Short exercise - Please restate, exactly as written, the lines running from the beginning of the material through the line that has "M['black_steel'], t, 5)" in it.

- - - -

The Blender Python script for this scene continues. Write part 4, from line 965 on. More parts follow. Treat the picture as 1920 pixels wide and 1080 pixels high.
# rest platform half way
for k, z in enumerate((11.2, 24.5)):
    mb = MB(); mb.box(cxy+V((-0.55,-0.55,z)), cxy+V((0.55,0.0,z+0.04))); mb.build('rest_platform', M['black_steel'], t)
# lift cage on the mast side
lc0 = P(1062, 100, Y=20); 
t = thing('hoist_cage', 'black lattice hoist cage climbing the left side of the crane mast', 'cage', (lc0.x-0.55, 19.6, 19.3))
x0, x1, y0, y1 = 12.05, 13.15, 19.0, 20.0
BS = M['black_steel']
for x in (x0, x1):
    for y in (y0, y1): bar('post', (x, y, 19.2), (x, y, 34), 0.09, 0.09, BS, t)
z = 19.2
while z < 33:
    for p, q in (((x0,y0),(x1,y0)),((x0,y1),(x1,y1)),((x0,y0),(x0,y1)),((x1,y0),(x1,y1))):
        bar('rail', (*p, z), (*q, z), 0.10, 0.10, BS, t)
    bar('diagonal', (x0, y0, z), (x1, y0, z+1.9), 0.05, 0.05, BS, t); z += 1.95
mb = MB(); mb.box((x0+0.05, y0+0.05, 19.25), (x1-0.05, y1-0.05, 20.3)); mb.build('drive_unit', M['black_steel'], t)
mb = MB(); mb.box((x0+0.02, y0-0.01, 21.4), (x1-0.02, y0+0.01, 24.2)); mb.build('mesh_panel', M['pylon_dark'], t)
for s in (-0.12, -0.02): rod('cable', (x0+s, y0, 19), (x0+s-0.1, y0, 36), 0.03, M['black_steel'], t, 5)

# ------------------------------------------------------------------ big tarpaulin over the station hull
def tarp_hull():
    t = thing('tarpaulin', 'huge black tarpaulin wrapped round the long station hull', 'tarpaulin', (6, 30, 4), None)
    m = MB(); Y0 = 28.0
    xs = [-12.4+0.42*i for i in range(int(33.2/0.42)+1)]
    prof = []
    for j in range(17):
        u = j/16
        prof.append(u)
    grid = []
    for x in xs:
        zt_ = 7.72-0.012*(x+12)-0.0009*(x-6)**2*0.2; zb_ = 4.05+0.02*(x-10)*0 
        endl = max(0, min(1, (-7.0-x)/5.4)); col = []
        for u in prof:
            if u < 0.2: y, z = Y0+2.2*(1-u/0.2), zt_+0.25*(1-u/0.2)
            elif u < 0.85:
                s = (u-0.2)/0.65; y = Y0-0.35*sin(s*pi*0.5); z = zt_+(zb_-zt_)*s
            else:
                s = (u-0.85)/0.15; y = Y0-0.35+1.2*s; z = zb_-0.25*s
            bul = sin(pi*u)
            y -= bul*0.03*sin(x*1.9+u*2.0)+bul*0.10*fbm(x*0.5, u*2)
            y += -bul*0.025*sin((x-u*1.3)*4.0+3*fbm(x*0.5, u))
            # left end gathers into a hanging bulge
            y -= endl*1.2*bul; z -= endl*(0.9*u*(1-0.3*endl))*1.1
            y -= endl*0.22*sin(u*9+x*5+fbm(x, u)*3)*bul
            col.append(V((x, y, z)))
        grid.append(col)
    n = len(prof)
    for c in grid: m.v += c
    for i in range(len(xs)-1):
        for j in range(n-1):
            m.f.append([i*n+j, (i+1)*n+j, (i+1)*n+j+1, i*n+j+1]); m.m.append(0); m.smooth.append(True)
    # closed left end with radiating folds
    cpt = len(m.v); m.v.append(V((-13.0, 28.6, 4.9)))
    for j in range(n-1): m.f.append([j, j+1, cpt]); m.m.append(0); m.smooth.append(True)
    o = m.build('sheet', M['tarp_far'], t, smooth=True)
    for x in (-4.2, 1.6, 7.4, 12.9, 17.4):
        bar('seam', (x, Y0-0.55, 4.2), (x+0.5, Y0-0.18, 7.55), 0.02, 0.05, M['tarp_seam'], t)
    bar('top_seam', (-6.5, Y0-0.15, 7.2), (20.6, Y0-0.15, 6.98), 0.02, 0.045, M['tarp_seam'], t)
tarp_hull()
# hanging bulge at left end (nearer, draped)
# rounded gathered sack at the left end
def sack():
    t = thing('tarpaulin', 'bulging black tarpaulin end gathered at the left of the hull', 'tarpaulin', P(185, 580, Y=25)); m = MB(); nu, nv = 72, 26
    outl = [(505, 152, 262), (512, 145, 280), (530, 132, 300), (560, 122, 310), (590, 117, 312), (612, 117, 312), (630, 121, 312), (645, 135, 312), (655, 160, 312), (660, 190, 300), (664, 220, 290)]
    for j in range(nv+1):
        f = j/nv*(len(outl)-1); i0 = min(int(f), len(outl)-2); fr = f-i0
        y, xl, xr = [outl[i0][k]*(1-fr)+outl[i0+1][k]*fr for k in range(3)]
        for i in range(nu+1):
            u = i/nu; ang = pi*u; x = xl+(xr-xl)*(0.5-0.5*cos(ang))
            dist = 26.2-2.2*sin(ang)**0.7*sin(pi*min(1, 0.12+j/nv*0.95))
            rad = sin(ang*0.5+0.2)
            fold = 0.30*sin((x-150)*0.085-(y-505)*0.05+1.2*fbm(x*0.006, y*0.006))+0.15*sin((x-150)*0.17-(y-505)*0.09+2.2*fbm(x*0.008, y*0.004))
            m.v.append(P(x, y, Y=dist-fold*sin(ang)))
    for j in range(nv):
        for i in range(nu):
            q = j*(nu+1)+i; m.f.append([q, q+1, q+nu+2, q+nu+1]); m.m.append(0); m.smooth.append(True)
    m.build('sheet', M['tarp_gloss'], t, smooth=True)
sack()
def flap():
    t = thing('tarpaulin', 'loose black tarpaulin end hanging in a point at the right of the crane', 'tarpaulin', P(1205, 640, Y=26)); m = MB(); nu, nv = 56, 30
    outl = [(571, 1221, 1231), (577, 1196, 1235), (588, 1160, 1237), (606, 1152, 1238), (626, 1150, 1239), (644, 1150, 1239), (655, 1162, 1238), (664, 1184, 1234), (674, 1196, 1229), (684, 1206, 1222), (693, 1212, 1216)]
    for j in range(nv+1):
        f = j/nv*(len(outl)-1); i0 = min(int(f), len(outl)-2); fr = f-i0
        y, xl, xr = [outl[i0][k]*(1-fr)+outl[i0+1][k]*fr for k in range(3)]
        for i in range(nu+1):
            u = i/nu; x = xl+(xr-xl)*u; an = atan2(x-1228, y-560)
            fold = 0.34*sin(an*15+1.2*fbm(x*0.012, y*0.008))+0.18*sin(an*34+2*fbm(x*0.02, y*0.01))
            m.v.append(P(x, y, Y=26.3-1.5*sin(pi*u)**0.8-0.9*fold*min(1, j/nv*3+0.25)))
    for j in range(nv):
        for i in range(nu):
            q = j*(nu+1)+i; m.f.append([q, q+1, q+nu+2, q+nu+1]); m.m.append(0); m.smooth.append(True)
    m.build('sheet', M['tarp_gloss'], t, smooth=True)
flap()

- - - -

Expected output -
The Blender Python script for this scene continues. Write part 4, from line 965 on. More parts follow. Treat the picture as 1920 pixels wide and 1080 pixels high.
# rest platform half way
for k, z in enumerate((11.2, 24.5)):
    mb = MB(); mb.box(cxy+V((-0.55,-0.55,z)), cxy+V((0.55,0.0,z+0.04))); mb.build('rest_platform', M['black_steel'], t)
# lift cage on the mast side
lc0 = P(1062, 100, Y=20); 
t = thing('hoist_cage', 'black lattice hoist cage climbing the left side of the crane mast', 'cage', (lc0.x-0.55, 19.6, 19.3))
x0, x1, y0, y1 = 12.05, 13.15, 19.0, 20.0
BS = M['black_steel']
for x in (x0, x1):
    for y in (y0, y1): bar('post', (x, y, 19.2), (x, y, 34), 0.09, 0.09, BS, t)
z = 19.2
while z < 33:
    for p, q in (((x0,y0),(x1,y0)),((x0,y1),(x1,y1)),((x0,y0),(x0,y1)),((x1,y0),(x1,y1))):
        bar('rail', (*p, z), (*q, z), 0.10, 0.10, BS, t)
    bar('diagonal', (x0, y0, z), (x1, y0, z+1.9), 0.05, 0.05, BS, t); z += 1.95
mb = MB(); mb.box((x0+0.05, y0+0.05, 19.25), (x1-0.05, y1-0.05, 20.3)); mb.build('drive_unit', M['black_steel'], t)
mb = MB(); mb.box((x0+0.02, y0-0.01, 21.4), (x1-0.02, y0+0.01, 24.2)); mb.build('mesh_panel', M['pylon_dark'], t)
for s in (-0.12, -0.02): rod('cable', (x0+s, y0, 19), (x0+s-0.1, y0, 36), 0.03, M['black_steel'], t, 5)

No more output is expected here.